European Union (Amendment) Bill

Part of the debate – in the House of Lords at 6:45 pm on 19th May 2008.

Alert me about debates like this

Photo of Baroness Noakes Baroness Noakes Shadow Minister, Treasury 6:45 pm, 19th May 2008

I would like to make a small contribution on the amendments tabled by the noble Lord, Lord Pearson, who I still regard as my noble friend. As noble Lords will probably be aware, I have not yet spoken during the proceedings on this Bill. It has been in the very capable hands of my noble friends Lord Howell and Lord Hunt. I have, of course, been following the progress of the Bill, if that is the correct word, and I feel honoured to be part of the Front Bench for the purposes of this evening. I shall not be expressing any views on Amendment no. 129 on xenophobia. I could not, however, let Amendment no. 130 on taxation pass without a brief comment. I have in the past spoken in your Lordships' House about the role of the EU, in particular the European Court of Justice, in relation to taxation, and that will be the focus of my remarks.

The founding treaty and all subsequent amendments seem clear: direct taxation is not an EU competence and ought to be the sole responsibility of member states. However, it is a fact that the European Court of Justice has been slowly but surely building a common European tax law under the guise, as the noble Lord, Lord Pearson, has explained, of freedom of establishment. This is a relatively recent phenomenon. There was only one direct tax case decided by the ECJ in the 1960s, none in the 1970s, four in the 1980s, 40 in the 1990s, but well over 60 by halfway through this decade. There is also a big tail of cases still to be decided. This is thus a problem that has emerged on this Government's watch, yet they seem set on ignoring it.

I shall not weary the Committee with the cases that have been decided by the ECJ. They do not all involve the UK's taxation system, but they have involved some of the largest companies within the UK: Cadbury Schweppes, British American Tobacco, Marks & Spencer and ICI. For these companies, it makes sound commercial sense to challenge UK tax law if they perceive advantage in so doing. I do not blame them in any degree, because they must try to do the best for their shareholders. If that involves using an EU weapon to challenge the basis of taxation set by our Parliament, it is obvious that they must do so.

These cases have created great uncertainty about the UK's tax code. That is harmful in the context of a tax code which is the longest in the world and among the most complex. From the perspective of the UK Treasury, these cases, often decided against the Government, have created uncertainty about future tax receipts and involved complex Finance Bill provisions to overcome ECJ objections. Many billions of pounds of tax revenues have been, and probably still are, at stake. The noble Lord, Lord Pearson, asked how much decisions have cost. I would add: how much is still at risk?

I have talked about the cases brought by companies, but the Commission, too, can attack member states' tax regimes. It has expressed a willingness to be "proactive" in this, which is a chilling prospect.
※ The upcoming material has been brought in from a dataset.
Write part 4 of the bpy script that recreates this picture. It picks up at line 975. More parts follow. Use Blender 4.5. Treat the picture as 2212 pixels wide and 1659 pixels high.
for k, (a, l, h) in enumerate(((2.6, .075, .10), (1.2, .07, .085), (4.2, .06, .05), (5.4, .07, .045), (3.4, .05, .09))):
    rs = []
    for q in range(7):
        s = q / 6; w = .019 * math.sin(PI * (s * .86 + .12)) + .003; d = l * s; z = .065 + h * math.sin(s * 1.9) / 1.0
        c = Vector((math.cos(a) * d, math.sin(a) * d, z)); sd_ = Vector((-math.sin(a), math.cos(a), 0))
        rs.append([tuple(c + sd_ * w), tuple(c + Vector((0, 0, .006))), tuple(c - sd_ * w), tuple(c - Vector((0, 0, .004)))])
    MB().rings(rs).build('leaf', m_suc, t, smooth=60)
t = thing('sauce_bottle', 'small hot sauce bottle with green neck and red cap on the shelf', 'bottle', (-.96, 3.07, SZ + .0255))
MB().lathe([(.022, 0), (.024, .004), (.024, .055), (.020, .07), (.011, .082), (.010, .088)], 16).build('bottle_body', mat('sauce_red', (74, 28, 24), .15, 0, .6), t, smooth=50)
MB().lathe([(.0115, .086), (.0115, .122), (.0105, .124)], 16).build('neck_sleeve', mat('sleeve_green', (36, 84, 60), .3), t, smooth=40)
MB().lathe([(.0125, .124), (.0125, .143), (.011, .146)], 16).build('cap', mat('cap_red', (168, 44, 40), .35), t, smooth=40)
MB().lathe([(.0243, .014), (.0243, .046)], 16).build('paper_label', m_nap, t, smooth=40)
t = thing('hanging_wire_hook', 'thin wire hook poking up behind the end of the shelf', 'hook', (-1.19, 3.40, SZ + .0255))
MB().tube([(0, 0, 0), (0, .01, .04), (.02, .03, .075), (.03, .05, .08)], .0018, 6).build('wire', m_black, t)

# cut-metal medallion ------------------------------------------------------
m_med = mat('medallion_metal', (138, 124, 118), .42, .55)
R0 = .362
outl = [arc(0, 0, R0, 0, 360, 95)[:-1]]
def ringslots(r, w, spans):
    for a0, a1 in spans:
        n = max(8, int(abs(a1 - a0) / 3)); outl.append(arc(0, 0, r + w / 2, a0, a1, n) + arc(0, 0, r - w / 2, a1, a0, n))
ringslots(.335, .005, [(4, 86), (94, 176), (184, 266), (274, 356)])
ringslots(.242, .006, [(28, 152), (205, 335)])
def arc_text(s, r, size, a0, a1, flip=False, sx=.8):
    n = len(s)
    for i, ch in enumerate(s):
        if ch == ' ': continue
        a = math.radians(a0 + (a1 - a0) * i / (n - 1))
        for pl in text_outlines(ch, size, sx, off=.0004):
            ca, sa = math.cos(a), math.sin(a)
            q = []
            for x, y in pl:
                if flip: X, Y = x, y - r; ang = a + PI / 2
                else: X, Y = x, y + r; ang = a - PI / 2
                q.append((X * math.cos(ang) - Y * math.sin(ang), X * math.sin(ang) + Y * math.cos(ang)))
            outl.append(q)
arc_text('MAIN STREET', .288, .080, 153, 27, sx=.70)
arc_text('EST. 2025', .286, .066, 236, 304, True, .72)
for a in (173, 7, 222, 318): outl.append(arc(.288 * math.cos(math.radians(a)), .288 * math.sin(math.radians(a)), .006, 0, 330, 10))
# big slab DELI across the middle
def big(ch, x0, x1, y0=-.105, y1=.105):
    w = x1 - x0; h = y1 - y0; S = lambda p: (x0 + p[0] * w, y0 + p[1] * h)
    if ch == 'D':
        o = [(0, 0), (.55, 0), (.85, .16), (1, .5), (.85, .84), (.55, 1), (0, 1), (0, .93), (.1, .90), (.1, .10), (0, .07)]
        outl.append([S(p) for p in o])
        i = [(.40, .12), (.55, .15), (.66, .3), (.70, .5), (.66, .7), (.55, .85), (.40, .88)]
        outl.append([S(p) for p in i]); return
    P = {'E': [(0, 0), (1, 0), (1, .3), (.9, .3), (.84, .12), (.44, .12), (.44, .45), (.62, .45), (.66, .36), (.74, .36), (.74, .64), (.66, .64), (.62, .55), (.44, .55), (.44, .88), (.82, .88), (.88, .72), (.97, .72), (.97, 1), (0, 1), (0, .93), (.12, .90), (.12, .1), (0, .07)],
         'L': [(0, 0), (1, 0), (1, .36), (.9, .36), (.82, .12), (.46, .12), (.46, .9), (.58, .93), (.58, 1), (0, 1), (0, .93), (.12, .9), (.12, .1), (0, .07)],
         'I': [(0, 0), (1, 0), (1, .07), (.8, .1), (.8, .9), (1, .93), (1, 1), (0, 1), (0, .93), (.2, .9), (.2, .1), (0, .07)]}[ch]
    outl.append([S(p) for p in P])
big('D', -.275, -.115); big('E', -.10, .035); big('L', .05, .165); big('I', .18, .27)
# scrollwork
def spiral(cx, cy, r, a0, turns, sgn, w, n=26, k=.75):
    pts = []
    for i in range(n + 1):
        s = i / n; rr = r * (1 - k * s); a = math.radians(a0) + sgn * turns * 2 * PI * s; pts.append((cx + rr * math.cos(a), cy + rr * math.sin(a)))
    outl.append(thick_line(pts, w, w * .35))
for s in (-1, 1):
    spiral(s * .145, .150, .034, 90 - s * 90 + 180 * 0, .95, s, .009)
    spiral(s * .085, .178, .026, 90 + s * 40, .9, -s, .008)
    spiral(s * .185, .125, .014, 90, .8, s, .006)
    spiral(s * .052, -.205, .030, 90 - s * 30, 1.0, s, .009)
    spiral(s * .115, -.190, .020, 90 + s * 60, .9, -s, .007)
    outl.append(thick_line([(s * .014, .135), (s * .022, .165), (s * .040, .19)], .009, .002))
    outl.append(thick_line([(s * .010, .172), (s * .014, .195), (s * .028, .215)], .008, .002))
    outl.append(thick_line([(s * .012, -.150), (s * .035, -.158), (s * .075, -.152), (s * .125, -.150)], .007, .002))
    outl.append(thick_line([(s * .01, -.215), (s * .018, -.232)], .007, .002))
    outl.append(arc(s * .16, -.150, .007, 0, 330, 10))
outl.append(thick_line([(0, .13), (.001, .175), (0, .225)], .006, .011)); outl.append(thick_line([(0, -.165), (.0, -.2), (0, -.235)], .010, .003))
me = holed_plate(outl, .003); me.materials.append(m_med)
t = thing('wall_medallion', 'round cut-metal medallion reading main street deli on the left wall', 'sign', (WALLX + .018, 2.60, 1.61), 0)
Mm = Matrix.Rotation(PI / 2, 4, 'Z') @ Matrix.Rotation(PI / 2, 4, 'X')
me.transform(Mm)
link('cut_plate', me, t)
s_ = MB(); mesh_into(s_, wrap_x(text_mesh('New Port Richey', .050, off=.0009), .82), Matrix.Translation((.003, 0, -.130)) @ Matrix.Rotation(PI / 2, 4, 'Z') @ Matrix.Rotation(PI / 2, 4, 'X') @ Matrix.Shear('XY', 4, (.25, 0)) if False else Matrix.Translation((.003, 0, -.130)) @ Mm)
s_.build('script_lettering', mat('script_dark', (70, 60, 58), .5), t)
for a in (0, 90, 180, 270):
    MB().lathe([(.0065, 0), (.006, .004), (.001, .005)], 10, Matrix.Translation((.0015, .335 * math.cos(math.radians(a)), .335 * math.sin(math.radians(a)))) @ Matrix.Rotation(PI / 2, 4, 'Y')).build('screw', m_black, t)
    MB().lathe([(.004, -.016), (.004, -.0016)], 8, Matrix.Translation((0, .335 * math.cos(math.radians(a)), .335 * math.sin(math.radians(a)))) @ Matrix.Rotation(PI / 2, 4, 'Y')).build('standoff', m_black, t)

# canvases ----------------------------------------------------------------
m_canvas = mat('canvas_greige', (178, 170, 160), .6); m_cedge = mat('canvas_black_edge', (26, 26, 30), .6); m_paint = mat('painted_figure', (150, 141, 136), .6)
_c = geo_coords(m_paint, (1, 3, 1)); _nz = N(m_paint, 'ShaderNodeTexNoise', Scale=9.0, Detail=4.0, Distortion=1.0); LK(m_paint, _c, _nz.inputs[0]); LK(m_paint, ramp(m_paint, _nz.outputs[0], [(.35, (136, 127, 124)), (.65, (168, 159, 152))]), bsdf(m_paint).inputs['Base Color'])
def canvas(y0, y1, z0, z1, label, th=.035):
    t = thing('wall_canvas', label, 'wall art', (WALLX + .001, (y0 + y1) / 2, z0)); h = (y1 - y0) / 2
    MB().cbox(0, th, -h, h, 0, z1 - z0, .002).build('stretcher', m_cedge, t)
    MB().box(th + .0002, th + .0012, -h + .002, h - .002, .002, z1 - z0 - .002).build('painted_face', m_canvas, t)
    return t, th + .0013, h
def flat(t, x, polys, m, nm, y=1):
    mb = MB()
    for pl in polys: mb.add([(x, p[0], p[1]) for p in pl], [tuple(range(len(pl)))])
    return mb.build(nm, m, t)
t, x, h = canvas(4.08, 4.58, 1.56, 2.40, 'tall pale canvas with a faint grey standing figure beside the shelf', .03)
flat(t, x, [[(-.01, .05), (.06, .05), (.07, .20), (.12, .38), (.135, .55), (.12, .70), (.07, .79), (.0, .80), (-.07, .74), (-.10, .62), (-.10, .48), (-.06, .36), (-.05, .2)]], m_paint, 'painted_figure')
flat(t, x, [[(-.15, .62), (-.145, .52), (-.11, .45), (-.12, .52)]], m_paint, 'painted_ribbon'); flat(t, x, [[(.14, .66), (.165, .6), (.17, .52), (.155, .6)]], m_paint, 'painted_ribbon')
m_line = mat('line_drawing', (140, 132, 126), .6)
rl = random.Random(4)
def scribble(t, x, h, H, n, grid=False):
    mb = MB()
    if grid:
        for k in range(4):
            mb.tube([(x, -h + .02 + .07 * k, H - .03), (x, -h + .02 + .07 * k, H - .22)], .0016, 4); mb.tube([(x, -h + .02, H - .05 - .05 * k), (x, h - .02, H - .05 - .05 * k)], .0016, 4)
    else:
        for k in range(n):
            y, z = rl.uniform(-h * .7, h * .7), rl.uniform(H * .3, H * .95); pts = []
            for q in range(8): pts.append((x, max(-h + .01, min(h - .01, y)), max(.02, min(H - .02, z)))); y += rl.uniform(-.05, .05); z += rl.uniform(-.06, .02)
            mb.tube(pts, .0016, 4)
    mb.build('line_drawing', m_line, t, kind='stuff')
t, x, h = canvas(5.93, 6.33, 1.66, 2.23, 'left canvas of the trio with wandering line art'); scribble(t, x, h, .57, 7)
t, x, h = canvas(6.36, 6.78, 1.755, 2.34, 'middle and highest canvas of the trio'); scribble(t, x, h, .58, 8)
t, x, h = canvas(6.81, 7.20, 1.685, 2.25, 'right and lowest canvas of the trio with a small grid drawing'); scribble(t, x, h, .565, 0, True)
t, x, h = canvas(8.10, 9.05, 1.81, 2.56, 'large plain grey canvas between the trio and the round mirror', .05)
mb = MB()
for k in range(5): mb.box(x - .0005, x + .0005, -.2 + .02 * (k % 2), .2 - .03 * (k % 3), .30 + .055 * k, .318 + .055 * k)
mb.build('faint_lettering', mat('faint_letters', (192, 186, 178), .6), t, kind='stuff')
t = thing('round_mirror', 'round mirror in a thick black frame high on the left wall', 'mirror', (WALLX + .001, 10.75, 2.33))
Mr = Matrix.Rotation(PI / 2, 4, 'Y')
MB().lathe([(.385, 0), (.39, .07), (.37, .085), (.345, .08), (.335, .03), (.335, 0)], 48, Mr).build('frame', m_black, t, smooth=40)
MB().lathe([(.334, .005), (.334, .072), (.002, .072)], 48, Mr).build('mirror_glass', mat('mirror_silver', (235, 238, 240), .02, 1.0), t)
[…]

I cannot begin to understand why the Government have not fought strongly against the concept of the ECJ's ability to overturn what our Parliament decides on tax. It ought to be in the interests of the Government, as the guardian of the UK's finances, to do so.

It ought also to be in the interests of the Government to preserve the competitiveness of the UK and our ability to differentiate ourselves from the rest of the world, in which I include the rest of the EU. A part of any country's competitiveness includes tax competitiveness, which is well accepted by all those organisations which draw up international league tables of competitiveness. I hope that there would be no argument in this Chamber that tax competition is good for society as a whole, since it works with the grain of global free markets and against those who try to erect barriers to trade.

Tax competition also provides a healthy check on the Governments' ability to raise taxes too high. We are seeing the salutary effect of tax competition at the moment, as major UK corporates signal loud and clear to the Government that the UK tax system has gone too far and made the UK an uncompetitive environment for companies which hold significant interests overseas. The Government have taken their eye off the ball of tax competitiveness for the UK. My party, when we return to government, will strive to restore our tax competitiveness. We will need maximum freedoms, including freedoms within the EU, to achieve that.

The noble Lord, Lord Pearson, will appreciate that the picture I have painted requires a more comprehensive set of statutory defences against the incursions of the EU into the tax affairs of the UK than are provided by his amendment. His Amendment No. 130 is useful in ruling out the harmonisation of rates of direct taxation and the imposition of direct taxes, and I support it to that extent. It does not, however, deal with the most damaging problem of the ECJ's ability to strike down our tax laws and interfere in the structure of our taxes. The amendment does not reinforce our precious freedoms to achieve tax competitiveness in the UK. I wish that his amendment had gone further.

I accept with weary resignation that the pass was sold long ago on indirect taxation, but noble Lords should be under no illusion about the role of the ECJ in relation to VAT. It is far from benign. But that is a topic for another day.